There's no more mind-expanding thing we can do than travel. There's no more fun thing to do than eat in Italy, right? For me, food is the way in to the culture, the way in to people. For me, that's how I connect with human beings. I saw that change in Ray and I loved providing that experience for him. I love providing it for anybody. I love ordering for people. I loved ordering for you right now. I hope you like what I ordered. I'm not an expert. I'm a fan. I can only hope one day to become an expert.

So is that the goal of the show? To turn people on to new places and new food?

Even if you hate the show and you hate me, I hope that at the end of each episode you have two things. One, I want you to be inspired to go. I want to motivate you to get off the couch and travel. The world would be nicer. Two, you'd have a list of the best places to go. I understand not everyone can afford to go overseas. The L.A. episode of the show is for them, then. I believe that L.A. is the best food city in America because of our diversity: more populations from other countries and the biggest populations from those countries. The symbol of our city may be Roy Choi's taco. It's a metaphor in your hand — a beautiful thing. I'm very proud of living here. It beats New York, and I never thought I'd say that. New York has a lot, obviously. Still the greatest city on Earth. But right now, 2015, L.A. edges it out for food.

You moved here 25 years ago. What was it like then?

I hated L.A. It was a wasteland. First of all, I couldn't afford anything except fast food when I got here, but all that was here were these pale imitations of the four-star French restaurants in New York. Now, I'd eat a taco over a five-course dinner any day.

You've traveled a lot over the years, but did the show give you a chance to experience cities differently?

I've been to Barcelona once before, but I've never met Albert Adrià. He and his brother, Ferran, owned El Bulli. Albert said he wanted to make it more accessible to the people, so he wanted to build five restaurants in a single neighborhood — a gastronomical amusement park — and he did it. He took me to his tapas bar, which is a casual El Bulli, then we go around the corner to his Japanese place, and that's equally amazing. Then we walk to a place under construction. I said, "What is this going to be?" And he said very bluntly, “This will be the best restaurant in the world.” And he's probably right. In the morning he takes me to his favorite coffee and churro place. It's been there 150 years, down an alley you'd never walk down on your own. It takes this guy to take me.

Rosenthal in Japan
Rosenthal in Japan
Courtesy PBS

What is the connection between food and emotions for you? There are a few times in the episodes where you're crying from a single bite.

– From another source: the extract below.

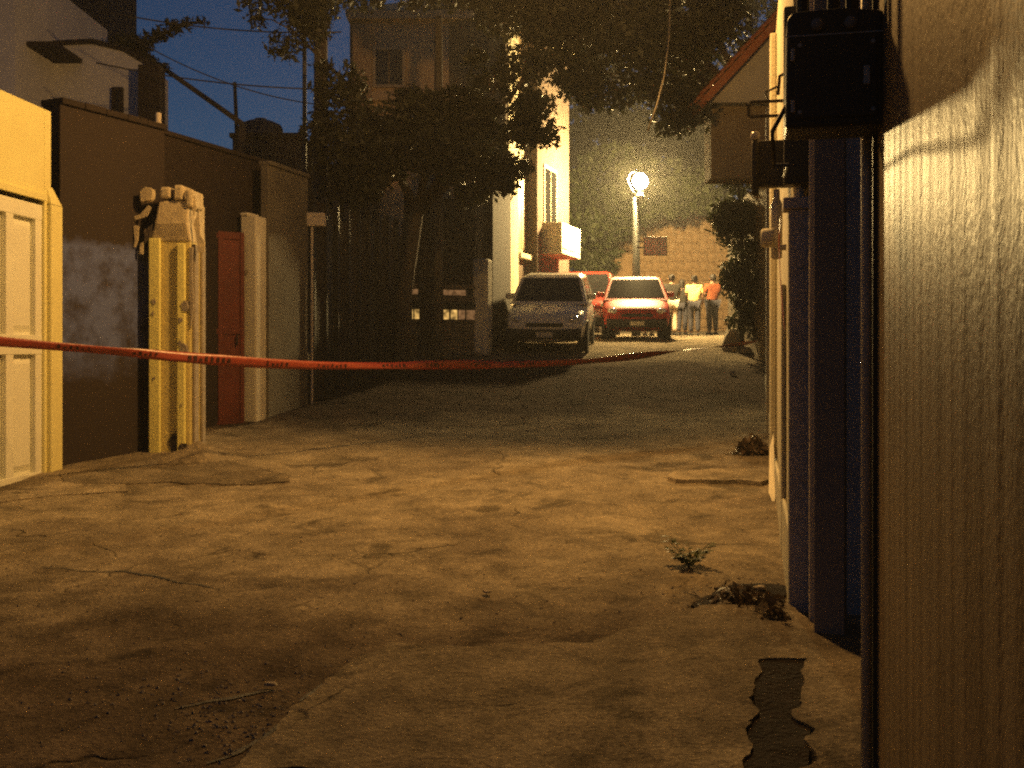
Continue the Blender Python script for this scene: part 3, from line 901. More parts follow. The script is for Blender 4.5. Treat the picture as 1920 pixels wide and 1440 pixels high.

Yes, there are moments where I get choked up from the food and from the person giving it to me. I get emotional. You're going to think I'm crazy, but one of the best moments in the history of food is the end of Ratatouille. The food critic tastes the dish — the whole fate of the restaurant depends on it — and when he puts it in his mouth, the film flashes back to when he was a child and his mom gives him her homemade ratatouille. That's what it's all about. It's not just content, it's context.

Most travel food shows are hosted by chefs like Anthony Bourdain or thrill seekers like Andrew Zimmern. What makes you the right person to do this?

I don't know if I am. I'm well aware that I live in a world that has Anthony Bourdain in it. I've taken to telling people I'm just like Anthony Bourdain except I'm afraid of everything. I'm a nebbishy Jewish guy, and he's a superhero. I watch him and say the show is fantastic and he is fantastic, but I'm not doing that. I'm not going to Beirut and getting shot at. I'm not eating the part of the pig that might make you die. I'm a guy that likes to travel and enjoy myself. I don't like when food is made into a game show. It's not a game show, it's an art form. It's not about who can eat the most or the weirdest. I'm not interested. We're going to eat some weird things along the way, because not everything is known to us. In Tokyo, I ate eels. But that's traditional.

Why do a food show and not a history or tourist kind of travel show like Rick Steves?

Food is my interest, number one. Number two, it's my way into the culture. We're literally taking in the culture.

And turning it into poop.

Yeah, it could all be poop, until it's something more. Then it's transcendent. I want people to not think of poop when they watch this show. How's that for a goal?

Roy Choi, Martin Short and Rosenthal at Commissary
Roy Choi, Martin Short and Rosenthal at Commissary

Are you also trying to inject some humor into food? There's a lot of stuffiness and formality in the food world.

There is a lot of pretentiousness in the food world, just as there is in every artistic field. Some of the most pretentious moments of my life have been talking to quote-unquote “funny people.” You start proselytizing about what's funny as if it's important. Lighten up, people. Life is good. There are some things that make you stand up and say, “I can't even make a joke. This is too fucking great.”

So how did you approach the L.A. episode?

One rule: I couldn't go to any place I invested in. We went to Chengdu Taste, but only a few shots made it in. You know that you can visit every province in China by going to the different neighborhoods in San Gabriel Valley? That's what makes this city the best. We also went to the Original Farmers Market. It has history, it has charm, it has character. It has delicious Mexican food at Loteria. It's something unique to L.A. I go there at least twice a week. Coming from New York, I was looking for character, history, authenticity, something real, something where people walk, something that takes advantage of the weather. You can't have that in New York. I can sit there year-round. I take Ray Romano there, his wife and my wife, and we sit and talk. I go with Martin Short and take him to Roy Choi's restaurants at the Line hotel. He's never eaten Korean food, and it was the thrill of my life to turn the world's funniest person on to something I love — kimchi fried rice.